Additionally, rational actor theory assumes that the order of priority is based on minimizing costs and maximizing gains, ostensibly for the political entity the actor represents, not necessarily their individual person, and this could be a potential point of digression with President Trump.
So in President Trump’s case, his recent cancellation of bringing Taliban leaders to Camp David to hammer out details on a final peace deal in Afghanistan could be seen as a rational decision in that the decision was a response to a recent Taliban attack that killed an American service member.
To simplify the situation, President Trump had two bits of information: an American service member was killed in Afghanistan and the Taliban was responsible. If negotiating with such a group was already distasteful (or not a preferred step), news of this action would have made it less preferable especially as Trump prepares for a coming reelection campaign, and his base is heavily pro-military. In other words the benefits of hosting a peace conference at Camp David with the Taliban could have generated some significant political blowback that Trump may have judged to be of greater import than the possibility (not the promise) of finalizing a peace deal.

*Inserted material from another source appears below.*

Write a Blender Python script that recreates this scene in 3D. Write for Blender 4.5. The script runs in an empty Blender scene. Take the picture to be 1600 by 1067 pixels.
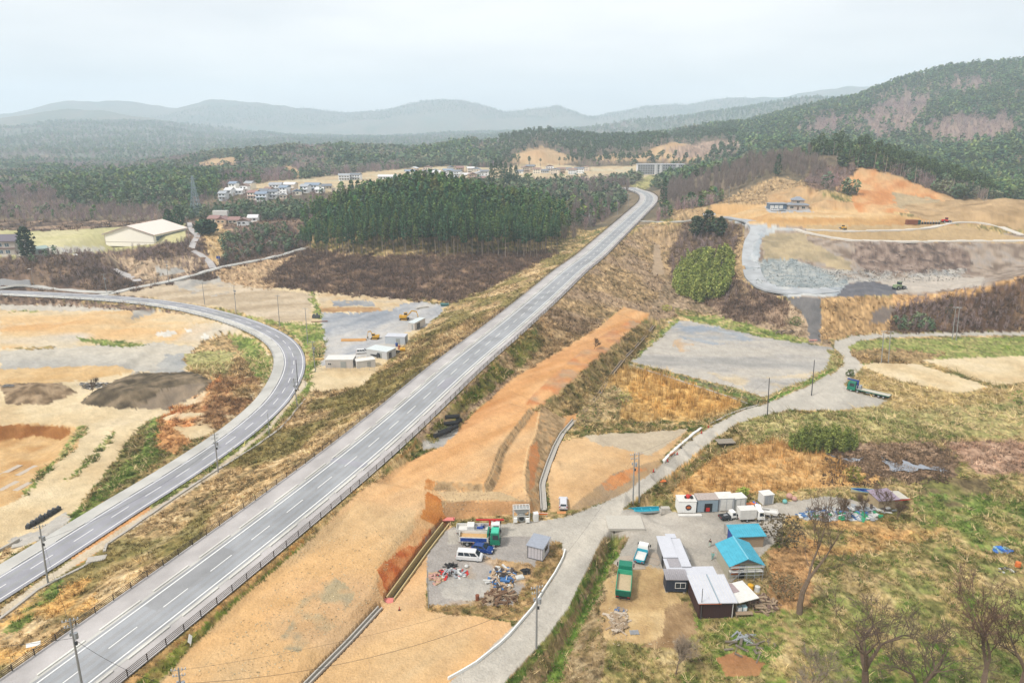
HAZE = 2.15e-4; EXPO = .95
import bpy, math, random
import numpy as np
from mathutils import Vector, Matrix
from mathutils.geometry import delaunay_2d_cdt
random.seed(7); rng = np.random.default_rng(7)
SC = bpy.context.scene; COL = SC.collection
F = 1067.0; H = 74.0; PITCH = math.atan((533.5-215)/F)
CP, SP = math.cos(PITCH), math.sin(PITCH)

# ---------- camera geometry: turn a traced point of the photograph into a place in the world ----------
def ray(u, v):
    a = (u-800)/F; c = -(v-533.5)/F
    return np.array([a, CP+c*SP, -SP+c*CP])
def at(u, v, z=0.0):
    d = ray(u, v); t = (z-H)/d[2]
    return np.array([d[0]*t, d[1]*t, z])
def atY(u, Y, v):
    d = ray(u, v); t = Y/d[1]
    return np.array([d[0]*t, Y, H+d[2]*t])
def proj(x, y, z):
    dz = z-H
    depth = y*CP - dz*SP; up = y*SP + dz*CP
    depth = np.maximum(depth, 1e-3)
    return 800+F*x/depth, 533.5-F*up/depth

# ---------- value noise ----------
def vnoise(x, y, seed=0):
    xi = np.floor(x).astype(np.int64); yi = np.floor(y).astype(np.int64)
    xf = x-xi; yf = y-yi
    xf = xf*xf*(3-2*xf); yf = yf*yf*(3-2*yf)
    def h(a, b):
        n = (a*374761393 + b*668265263 + seed*974634777) & 0xffffffff
        n = ((n ^ (n >> 13))*1274126177) & 0xffffffff
        return ((n ^ (n >> 16)) & 0xffff)/65535.0
    return (h(xi, yi)*(1-xf)+h(xi+1, yi)*xf)*(1-yf)+(h(xi, yi+1)*(1-xf)+h(xi+1, yi+1)*xf)*yf
def fbm(x, y, s, oct=4, seed=0):
    x = np.asarray(x, float)/s; y = np.asarray(y, float)/s
    r = 0*x; a = .5; t = 0
    for i in range(oct):
        r = r+a*vnoise(x+17.3*i, y-9.1*i, seed+i); t += a; a *= .5; x = x*2.03; y = y*2.03
    return r/t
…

Potentially, rational actor models can be generalized to all crises on the basis of its simple assumption of ordered preferences that govern policy options open to leaders, and provides a general method in ordering those options based on probability of success. However, it’s the very simplicity of the model that some critique noting, that it’s a helpful way of organizing a historical narrative, but it doesn’t really make it’s assumptions clear as to why decision makers are the best unit of analysis. The lack of clear assumptions make testing hypotheses difficult.
Conversation Starters
So, is Trump a rational actor? First, how would you answer this question prior to listening to this podcast? What did you base that assessment on? His words? His actions? Both?
Now, let’s bring this down to the personal level? If people had to determine your rationality based on your words and actions, or a selection of them? Could they find evidence of irrationality? Likely they would, which drives home the helpfulness of rational actor theory’s concept of rationality: ordered preferences based on on-hand information. It’s not about what amount of information is available generally, but what information has been consumed at the point of evaluation and decision-making.
In relationship to Trump, and the presidency in general, what do we or should expect of our presidents in terms of information consumption? Trump could be perfectly rational, but if he’s low information rational, then he could be making technically rational decisions on incomplete information. So, it may satisfy the conditions of rationality, but not the conditions for wisdom or good decision-making.
The spoken and written word (podcasts and reading)
Graham Allison’s profile on the Harvard Kennedy School of Government’s website contains links to several articles that are worth taking a look at from one of America’s leading IR scholars.
I only unpack the individual actor-level model of Allison’s analysis of the Cuban Missile Crisis, he uses two other models, and all three are critiqued by Bender and Hammond.
I’ve referenced the Bombshell and Net Assessment podcasts in the last episode. Try listening to the most recent episodes of each podcast, and guess what interpretive frameworks the speakers are using to evaluate the global political environment.
The last word
“And thus, the actions of life often not allowing any delay, it is a truth very certain that, when it is not in our power to determine the most true opinions we ought to follow the most probable.”